A preliminary search on Google will cost you $0. However, to ensure you are not infringing another trademark owner's rights, a more comprehensive search can be done for $550. In my opinion, $550 is a small price to pay for a piece of mind.

I welcome your thoughts!

Thursday, March 12, 2009

New Kindle Audio Feature: Is Text to Speech Reading essentially the Audio Book experience?

Hello!

I hope all has been well in your world!

As many of you may know, Kindle has added an audio feature that allows a user to click a button and the book is read aloud. Cool right? However, the Author's Guild, the organization that protects the rights of authors, has claimed that the use of the Audio function on the new Kindle is copyright infringement. Specifically, the Author's Guild argues Kindle was granted the use of copyrighted material for electronic reading only...not audio. To understand the Author's Guild argument, you must first have a working knowledge of the rights granted to a copyright holder under the U.S. Copyright laws. Those rights are as follows:

A copyright owner has the exclusive right to:


1. reproduce the copyrighted work in copies;

2. to prepare derivative works based upon the copyrighted work;

3. to distribute copies of the copyrighted work to the public by sale or other transfer of ownership, or by rental, lease, or lending;

4. in the case of literary, musical, dramatic, and choreographic works, pantomimes, and motion pictures and other audiovisual works, to perform the copyrighted work publicly;

5. in the case of literary, musical, dramatic, and choreographic works, pantomimes, and pictorial, graphic, or sculptural works, including the individual images of a motion picture or other audiovisual work, to display the copyrighted work publicly; and

6. in the case of sound recordings, to perform the copyrighted work publicly by means of a digital audio transmission.
US Copyright Act.

The Author's Guild argues the authors did not grant Kindle a right to create a derivative work (audio) of the electronic books. The right to create a derivative work basically means the copyright owner has a right to transform the original work into another medium. For example, transforming a painting into a sculpture; transforming a novel into a motion picture; or transforming a book into an audio reading (audio book). The Author's Guild's position is that the audio function of the new Kindle, that allows the book to be read aloud, is an audio version of the book and therefore a derivative of the original book. However, Kindle argues that the text to speech function is performed by software generated technology and is not the same as an audio book experience.

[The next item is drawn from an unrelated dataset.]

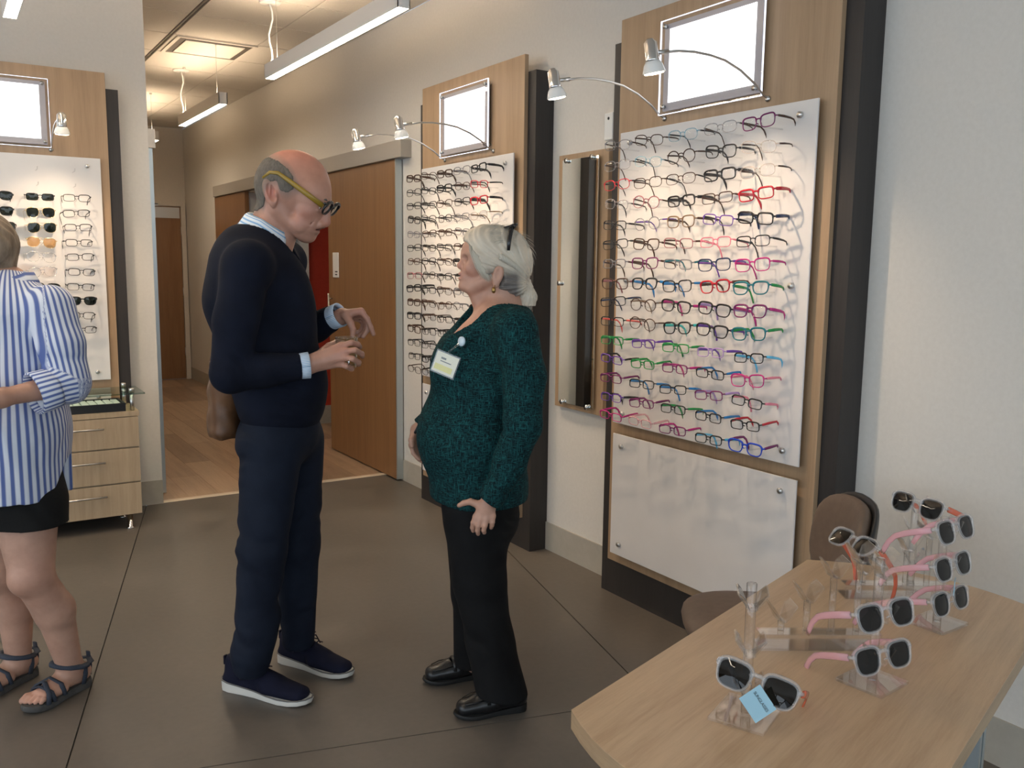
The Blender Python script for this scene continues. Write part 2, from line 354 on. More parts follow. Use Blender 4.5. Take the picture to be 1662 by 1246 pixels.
pendant(-1.1, 3.2, 5.0, 'added unseen pendant light further left, brightening the left wall')  # unseen fixture added to brighten the left wall
pendant(-1.8, 0.2, 2.5, 'added unseen pendant light over the middle of the shop, brightening the room')  # unseen fixture added for the room's general illumination

# doors
def sliding(name, y0, y1, x, label_part=None):
    d = struct(box_obj(name, (x - 0.044, y0, 0.012), (x, y1, 2.17), M['door_wood'], None, 0.002)); return d
d1 = sliding('door_1', 5.50, 6.72, 2.622)
build('edge_strip', MB().box((2.577, 5.488, 0.012), (2.623, 5.4995, 2.17)), M['aluminium'], d1)
build('pull_handle', MB().tube([(2.55, 6.66, 0.93), (2.55, 6.66, 1.25)], 0.008, 8).tube([(2.55, 6.66, 0.97), (2.578, 6.66, 0.97)], 0.005, 6).tube([(2.55, 6.66, 1.21), (2.578, 6.66, 1.21)], 0.005, 6), M['steel'], d1)
d2 = sliding('door_2', 8.96, 10.09, 2.622)
for nm, y0, y1 in (('trim_1', 5.36, 7.80), ('trim_2', 7.82, 10.06)):
    tr = struct(box_obj(nm, (2.555, y0, 2.172), (XW, y1, 2.283), M['track'], None, 0.003))
sg = thing('door_sign', 'small white room sign plate on the wide sliding door', 'sign', (2.5775, 6.56, 1.47), R(-90))
build('plate', MB().box((-0.055, -0.008, -0.095), (0.055, 0, 0.095), 0, 0.003), M['white'], sg)
for k, w in enumerate((0.05, 0.044)): build('text_line', MB().box((-0.006 , -0.0088, -0.055 - 0.022 * k), (-0.006 + w, -0.0082, -0.046 - 0.022 * k)), M['black'], sg)
for nm, xx in (('trim_3', 7.762),):
    struct(box_obj(nm, (XW - 0.004, 7.745, 0), (XW + 0.155, 7.762, 2.17), M['grey_trim']))
struct(box_obj('trim_4', (XW + 0.03, 7.738, 0), (XW + 0.05, 7.745, 2.16), M['aluminium']))
# left corridor sliding door seen edge on
d3 = struct(box_obj('door_3', (XJ + 0.015, 5.93, 0.01), (XJ + 0.06, 7.0, 2.17), M['door_wood'], None, 0.002))
build('edge_strip', MB().box((XJ + 0.012, 5.915, 0.01), (XJ + 0.063, 5.9295, 2.17)), M['aluminium'], d3)
struct(box_obj('trim_5', (XJ, 5.93, 2.175), (XJ + 0.085, 8.2, 2.29), M['white_metal'], None, 0.003))
# end door with frame and closer
d4 = struct(box_obj('door_4', (1.72, YE - 0.03, 0.01), (2.56, YE - 0.004, 2.14), M['door_wood']))
build('frame', MB().box((1.66, YE - 0.045, 0), (1.715, YE - 0.001, 2.20)).box((2.565, YE - 0.045, 0), (2.62, YE - 0.001, 2.20)).box((1.715, YE - 0.045, 2.145), (2.565, YE - 0.001, 2.20)), M['wall_warm'], d4)
build('closer_plate', MB().box((1.95, YE - 0.034, 2.00), (2.55, YE - 0.03, 2.13)), M['steel'], d4)
build('closer_arm', MB().box((2.1, YE - 0.07, 2.14), (2.3, YE - 0.046, 2.17)).tube([(2.3, YE - 0.06, 2.165), (2.05, YE - 0.16, 2.17)], 0.008, 6), M['steel'], d4)
for z in (0.35, 1.1, 1.85): build('hinge', MB().tube([(2.563, YE - 0.036, z - 0.05), (2.563, YE - 0.036, z + 0.05)], 0.007, 6), M['steel'], d4)
sb = thing('wall_sensor_box', 'small white sensor box on the wall above the mirror', 'sensor', (XW, 3.285, 2.12), R(-90))
build('case', MB().box((-0.03, -0.03, -0.06), (0.03, 0, 0.06), 0, 0.004), M['white'], sb)
build('lens_window', MB().lathe([(0.007, 0), (0.006, 0.002)], 12, (0, -0.0302, 0.035), (0, -1, 0)), M['black'], sb)
# ================================================================== eyewear displays
DISP = {'left': ('left wall display', (0.288, YL, 0), 0.0), 'mid': ('middle display', (XW, 4.385, 0), R(-90)), 'big': ('large right display', (XW, 2.525, 0), R(-90))}
bolt_me = MB().lathe([(0.009, 0.0), (0.011, 0.002), (0.011, 0.010), (0.008, 0.013)], 12, (0, 0, 0), (0, -1, 0)).mesh('bolt'); bolt_me.materials.append(M['steel'])
peg_me = MB().tube([(0, 0, 0), (0, -0.06, 0), (0, -0.100, 0.002), (0, -0.108, 0.012)], 0.0026, 6).mesh('peg'); peg_me.materials.append(M['peg'])
COLS = [-0.385, -0.195, -0.005, 0.185, 0.365]; ROWS = [1.965 - 0.0794 * k for k in range(15)]
def display(key, label):
    nm, loc, rz = DISP[key]
    t = thing('eyewear_display', label, 'display', loc, rz)
    build('backing_box', MB().box((-0.625, -0.109, 0), (0.625, -0.001, 2.44)), M['dark_laminate'], t)
    build('wood_panel', MB().box((-0.557, -0.132, 0.168), (0.557, -0.1095, 2.522), 0, 0.0015), M['oak_panel'], t)
    bd = build('frame_board', MB().box((-0.509, -0.162, 0.81), (0.509, -0.155, 2.05), 0, 0.002), M['acrylic_white'], t)
    for x in (-0.44, 0.44):
        for z in (0.857, 1.434, 2.004): inst('bolt', bolt_me, bd, (x, -0.1625, z))
        for z in (0.857, 1.434, 2.004): build('spacer', MB().lathe([(0.006, 0), (0.006, 0.022)], 8, (x, -0.1325, z), (0, -1, 0)), M['steel'], bd)
    lb = build('lower_board', MB().box((-0.505, -0.162, 0.217), (0.505, -0.155, 0.762), 0, 0.002), M['acrylic_white'], t)
    for x in (-0.44, 0.44):
        for z in (0.27, 0.712): inst('bolt', bolt_me, lb, (x, -0.1625, z))
        for z in (0.27, 0.712): build('spacer', MB().lathe([(0.006, 0), (0.006, 0.022)], 8, (x, -0.1325, z), (0, -1, 0)), M['steel'], lb)
    for i, x in enumerate(COLS):
        for j, z in enumerate(ROWS): inst('peg', peg_me, bd, (x, -0.1625, z))
    # backlit sheet in a clear frame
    s = thing('light_box', 'backlit blank white sign in a clear acrylic frame on the ' + nm, 'sign', (Matrix.Rotation(rz, 4, 'Z') @ Vector((0, -0.1325, 2.27))) + Vector(loc), rz, 'backlit signs above the frame boards')
    build('grey_border', MB().box((-0.252, -0.028, -0.165), (0.252, -0.018, 0.165)), mat('sign_border', (0.50, 0.47, 0.49), 0.3), s)
    build('lit_sheet', MB().box((-0.222, -0.0295, -0.135), (0.222, -0.0282, 0.145)), M['lit_sheet'], s)
    build('clear_frame', MB().box((-0.265, -0.038, -0.178), (0.265, -0.032, 0.178), 0, 0.0015), M['acrylic_sheet'], s)
    lit = emit('lit_edge', (0.82, 0.86, 1.0), 1.7) if 'lit_edge' not in bpy.data.materials else bpy.data.materials['lit_edge']
    eb = MB()
    for a, b in (((-0.267, -0.0385, -0.180), (0.267, -0.0315, -0.1782)), ((-0.267, -0.0385, 0.1782), (0.267, -0.0315, 0.180)), ((-0.267, -0.0385, -0.1782), (-0.2652, -0.0315, 0.1782)), ((0.2652, -0.0385, -0.1782), (0.267, -0.0315, 0.1782))): eb.box(a, b)
    build('lit_edge', eb, lit, s)
    for x in (-0.238, 0.238):
        for z in (-0.15, 0.155): build('standoff', MB().lathe([(0.005, 0), (0.005, 0.038), (0.010, 0.0385), (0.010, 0.046)], 12, (x, 0, z), (0, -1, 0)), M['steel'], s)
    return t
display('left', 'left wall eyewear display with sunglasses above the drawer cabinet')
display('mid', 'middle eyewear display behind the woman, left of the narrow mirror')
display('big', 'large eyewear display of colourful glasses nearest the table')

# arc lamps
def lamp(key, u, side):
    nm, loc, rz = DISP[key]
    o = thing('arc_lamp', '%s arc spotlight of the %s' % (side, nm), 'lamp', (Matrix.Rotation(rz, 4, 'Z') @ Vector((u, -0.1325, 2.083))) + Vector(loc), rz, 'arc spotlights on the displays')
    P = [(0, 0, 0), (0, -0.03, 0.012), (0, -0.075, 0.045), (0, -0.145, 0.080), (0, -0.22, 0.103), (0, -0.29, 0.111), (0, -0.36, 0.112), (0, -0.43, 0.106), (0, -0.50, 0.092)]
    build('arm', MB().tube(P, 0.0042, 8).lathe([(0.011, 0), (0.011, 0.006), (0.006, 0.010)], 12, (0, 0, 0), (0, -1, 0)).tube([(0, -0.475, 0.098), (0, -0.525, 0.088)], 0.0075, 10), M['steel'], o)
    ax = Vector((0, 0.22, -0.97)).normalized(); c = Vector((0, -0.552, 0.115))
    build('socket', MB().lathe([(0.010, -0.012), (0.014, -0.006), (0.021, 0.0), (0.022, 0.05), (0.024, 0.055)], 18, c, ax), M['chrome'], o)
    sh = build('bulb_reflector', MB().lathe([(0.022, 0.0), (0.030, 0.012), (0.036, 0.032), (0.037, 0.037)], 24, c + ax * 0.0555, ax), mat('ribbed_glass_reflector', (0.82, 0.81, 0.78), 0.25) if 'ribbed_glass_reflector' not in bpy.data.materials else bpy.data.materials['ribbed_glass_reflector'], o)
    build('bulb_face', MB().lathe([(0.032, 0.0), (0.030, 0.003), (0.012, 0.005)], 20, c + ax * 0.0926, ax), M['bulb'], o)
    l = bpy.data.lights.new('lamp_beam', 'SPOT'); l.energy = LAMP_W; l.color = (1.0, 0.74, 0.50); l.spot_size = R(88); l.spot_blend = 1.0; l.shadow_soft_size = 0.02
    lo = bpy.data.objects.new('lamp_beam', l); COL.objects.link(lo); lo.parent = o; p = c + ax * 0.10; lo.location = p
    lo.rotation_euler = Vector((0, 0.40, -0.56)).to_track_quat('-Z', 'Y').to_euler()
LAMP_W = 30.0
for k in ('left', 'mid', 'big'):
    lamp(k, -0.268, 'left'); lamp(k, 0.268, 'right')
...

So the question is whether the text to speech function qualifies as an audio version of the books and therefore a derivative of the original work?

In my opinion, I would argue that the text to speech function is an audio version of the original work. Audio is defined as any human audible sound. Whether the sound is computer or software generated is of no consequence. Like audio books in which the original author reads the books aloud, the new Kindle Text to Speech feature accomplishes the same goal: the reader is allowed the experience of having the book read to them as opposed to reading it themselves.

Of course, the real issue here concerns revenue. If the text to speech function is determined to be an audio version of the electronic books, Kindle would have to pay the Authors an additional licensing fee for the audio function. Kindle may not want to pay this additional fee and the Authors want to make as much money as possible for their works. What does this mean for consumers? It means that we may not get the benefit and advantage of purchasing one electronic book and receiving an audio version or experience for free!

I guess we have to wait and see how this all plays out.